La progression notable du reboisement ne doit pas masquer des tensions notables, notamment entre des services forestiers parfois perçus comme les émissaires du pouvoir central et des habitants jaloux des revenus issus de l’exploitation traditionnelle de la montagne. Néanmoins, le reboisement offre l’occasion d’un changement de paradigme de l’exploitation forestière : à Bédouin le chêne, planté avec des espaces de 5m, fait accroître le potentiel truffier de la région. Les revenus truffiers progressent fortement au tournant du XXème siècle. De la même façon, on décide d’introduire des essences rares comme le cèdre de l’Atlas, et de développer l’industrie forestière à travers des essences comme le pin noir.

Si le reboisement ne s’est pas fait sans heurt, du fait d’oppositions locales et de la rudesse des conditions climatiques, c’est une réussite qui engendre une nouvelle morphologie de la montagne, davantage pensée et produite pour des besoins industriels ou quelques décennies plus tard, pour les besoins touristiques, préfigurant ainsi l’ère des parcs naturels.

Ascensions spirituelles

En 1336, le jeune poète Pétrarque est l’un des premiers à gravir le sommet du mont Ventoux et à livrer un témoignage écrit de cette ascension. Le sommet de la montagne est alors perçue par les locaux comme un lieu effrayant, hostile et impénétrable. Lors de cette expédition, Pétrarque achève sa conversion après avoir étudié à Bologne et mené, au sein de la cour du pape Jean XXII à Avignon, une vie mondaine frivole. Son ascension apparaît alors comme une rédemption où il retrouve le chemin du salut.
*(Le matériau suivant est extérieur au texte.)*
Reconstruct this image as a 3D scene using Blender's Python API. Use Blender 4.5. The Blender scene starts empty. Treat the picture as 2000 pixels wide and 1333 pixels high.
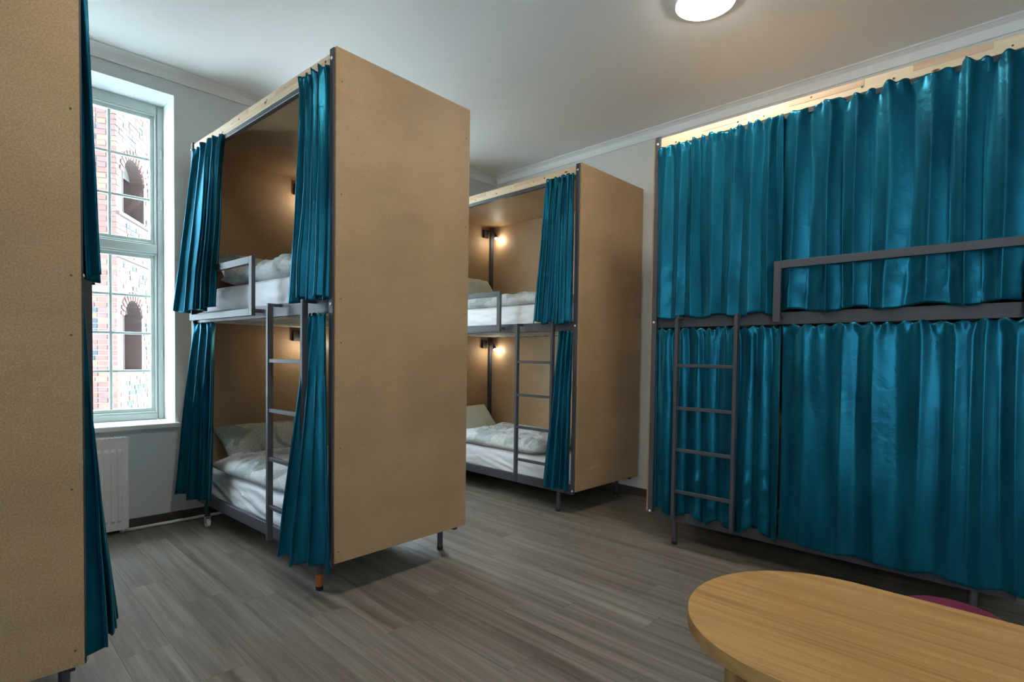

« Vivement surpris par la légèreté de l’air et l’étendue du panorama, je fus comme étourdi. Je me retourne : les nuages flottent à mes pieds. Et déjà je suis moins incrédule sur l’Athos et l’Olympe, tout ce que j’ai lu ou entendu dire, je le découvre sur une montagne de moindre renom. Je tourne mon retard vers l’Italie où me porte naturellement mon cœur. Les Alpes hérissées et couvertes de neige où autrefois, comme le rapporte la légende, le farouche ennemi de Rome se fraye un passage en faisant éclater les roses avec du vinaigre paraissaient toutes proches malgré la grande distance qui nous sépare. 

Je soupirais face au ciel d’Italie , plus près de mon cœur que de mes yeux, et un brûlant désir me prit de revoir mon ami et ma patrie(…). Je ne suis pas encore au port pour évoquer sereinement les tempêtes affrontées. Le jour viendra peut être où je les confesserai en me référant auparavant à cette parole de ton cher Augustin : « Je veux me rappeler mes péchés et les dépravations de mon âme, non que je les aime mais afin de vous aimer, ô mon Dieu. » Ma route est encore longue et incertaine. »

Bien plus tard, c’est avec le naturaliste et entomologiste Jean-Henri Fabre (1823-1915) que le Ventoux réapparaît dans la littérature. En 1842, alors tout jeune directeur d’école à Carpentras à dix-neuf ans, il entreprend l’ascension du Ventoux sur les pas de Pétrarque. Il y retournera plus de soixante fois au cours de sa vie pour y étudier sa faune et surtout ses insectes. Jean-Henri Fabre est souvent désigné comme le précurseur de l’éthologie, la science du comportement animal et humain. Cet extrait tiré du texte « Au Ventoux ! » publié en 1842 dans l’Indicateur d’Avignon serait le point de départ de la conception spiritualiste de son œuvre.

« Au nord derrière la montagne, la scène change ; aux lignes douces et arrondies, aux collines gracieuses que couvrent le serpolet et la lavande, aux ondulations du sol que le pampre verdit, succède tout à coup un terrain aux mouvements brisés, aux accidents terribles, aux précipices béants. Là serpentent de sinueux ravins où l’Aquillon siffle, où l’arbre se tord déraciné par l’orage, où pendant l’hiver s’amoncellent les neiges, se durcissent les glaces, grondent et bondissent les torrents ; plus loin se dressent, hérissés d’affreuses aiguilles, de noirs rochers que la foudre déchire, et dont les éclats roulent entraînés par les eaux dans le fond des précipices. Cet effrayant tableau se prolonge à l’Est, puis le lointain surgissent les sommets sourcilleux des Alpes que des neiges éternelles blanchissent et où flottent épars des lambeaux de nuages. Un silence majestueux nous enveloppe ; tout bruit , toute rumeur expire avant que d’arriver jusqu’à nous et nous laisse comme perdus dans son immensité.